PetoさんがX-H2を選択するに至ったまとめ
- どちらのカメラが優れているかについて多くの要素があるので決めつけるのは難しいことである。
- EOS R5を購入した時点で私は既に多くのCanonのシステムに投資をしていた。つまりその時それは理に適っていたと考えている。
- Canon EOS R5に投資した理由はオートフォーカスシステムである。その結果EOS R5には全く失望していない。
- しかし現時点でカメラの造り、画質、画像処理、使い勝手、パフォーマンスに関してX-H2も競争力が高くなった。
- ただ最大の不満は瞳を簡単に選択出来ないというフォーカスシステム機能の使い勝手である。
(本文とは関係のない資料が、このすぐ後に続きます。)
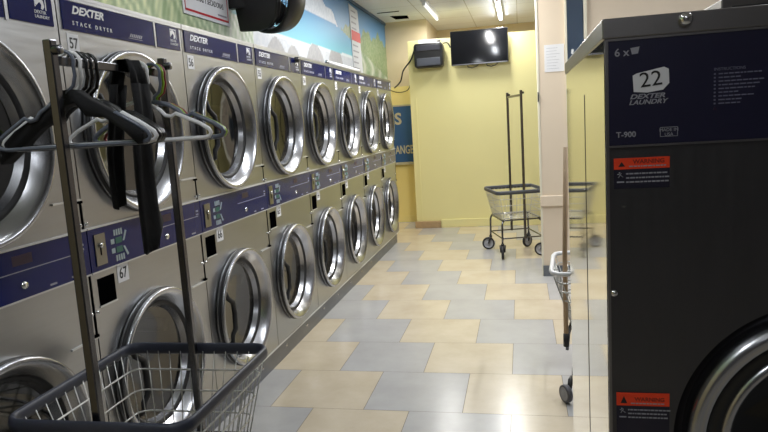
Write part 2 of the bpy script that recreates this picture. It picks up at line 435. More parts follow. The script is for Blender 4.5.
    c = MB(); c.box(.0,.030,.836,.004,.131,.8415); c.build('coin_return_lip', ALU, root)
    # service-door ledges, slits and bolts right of each door
    for zz in (1.221, .738):
        c = MB(); c.box(0,.66,zz,.007,.797,zz+.006); c.build('panel_ledge', ALU, root)
    for z_a, z_b in ((1.123,1.220), (.745,.962)):
        c = MB(); c.box(0,.790,z_a,.0012,.797,z_b); c.box(0,.775,z_a if z_a < 1 and False else z_b-.008 if z_a > 1 else z_a-.001,.010,.797,z_b if z_a > 1 else z_a+.008); c.build('panel_slit', HOLE, root)
    for z in (1.138, .826):
        for y in (.779, .012): 
            c = MB(); c.lathe([(.0001,.008),(.006,.007),(.007,0)], (0,y,z), n=10); c.build('bolt', CHROME, root)
    c = MB(); c.box(-.05, 0, 0, -.03, PW, .134); tk = c.build('toe_kick', KICK, root)
    for y in (.2,.6):
        c = MB(); c.lathe([(.0001,-.024),(.008,-.025),(.009,-.03)], (0,y,.065), n=10); c.build('kick_bolt', CHROME, tk)
    c = MB(); c.box(-.03, 0, .126, .003, PW, .1335); c.build('bottom_edge', ALU, root)
    return root

def number_tag(root, txt, y0, z0, y1, z1):
    c = MB(); c.box(0,y0,z0,.0014,y1,z1); t = c.build('number_tag', PAPER, root)
    text('tag_number', txt, (z1-z0)*.82, (.0015,(y0+y1)/2,z0+(z1-z0)*.22), INK, t, align='CENTER', sx=.85, bold=.0006)
proto = make_stack()
info = [(-1, None, 'stacked steel dryer nearest the camera, cut off by the left frame edge'),
        (0, ('57','67'), 'stacked steel dryer with number tags 57 above and 67 below, behind the clothes hangers'),
        (1, ('56','66'), 'stacked steel dryer with number tags 56 above and 66 below, right of the hanger rack'),
        (2, ('55','65'), 'stacked steel dryer under the round black wall fan, third numbered unit from the left'),
        (3, ('54','64'), 'stacked steel dryer right of the fan, fourth from the far end of the row'),
        (4, ('53','63'), 'stacked steel dryer under the white tube lying on top, third from the far end'),
        (5, ('52','62'), 'stacked steel dryer just before the last one at the far end of the row'),
        (6, ('51','61'), 'stacked steel dryer at the far end of the row, next to the blue sign')]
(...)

- もし皆さんが現時点でどのブランドに投資していない場合、FUJIFILMを選択すれば画質を犠牲にすることなく大量のお金を節約出来ることになるだろう。
- 結局、私もX-H2には本当に感銘を受けたので、全てのCanonのシステム全てを売却したいと思っている。
- 現時点でそれは出来ていないが、その最大の障壁は古い道具を全て売却し、多くの新い道具を購入して、切り替えることに多くの時間とエネルギーを費やす必要があるということだ。
- しかし本当に幸せなのは今後この新しいX-H2が私のスタジオワークのメインカメラになるということである。
- 私のようなポートレートフォグラファーにとって全く問題は無い。
Pete Cocoさんのウェブサイトはこちら。
またPete CocoさんはFstoppersのエディターとしても活躍されており、ミュージシャンという経歴もお持ちのようです。EOS 5D IIIとX-Pro1から両方のシステムを使われているようですね。
こちらはPeto Cocoさんのミュージシャンとしての情報、プロのコントラバス奏者のようです。音楽と写真という2つの才能がある方多いですね。羨ましい、、、
ということで米国では(日本でもそうかもしれませんが)企業のVIPや著名人の方にとってプロフィール画像はとても重要なアピール要素であり、優れた技術を持つフォトグラファーに撮影を依頼するのが一般的になっているようですね。
それだけにフォトグラファー間の競争も激しく、より高いギャラを得るためにも最高の道具、つまりカメラとレンズも最高のものが求められていると思います。
その一方で、そのような一流フォトグラファーにとっても、近年のカメラシステムの価格も、その性能も過剰気味になっているようです。
ということで、アマチュアフォトグラフーにとっても撮影対象やシーンによっては、ただ最も高価なカメラを購入することが最高の満足感を得るというこには必ずしも繋がらないということかもしれませんね。
その分、カメラは性能的に十分以上のものが得られることになった最近はカメラ選びが楽しいことになっていると思います!
ちなみに、換算焦点距離も開放値も違う比較になるかもしれませんが、F1.2レンズとボディを揃えると、Amazon価格では、FUJIFILが合計40万円、Canonが合計90万円の差は大きいですね!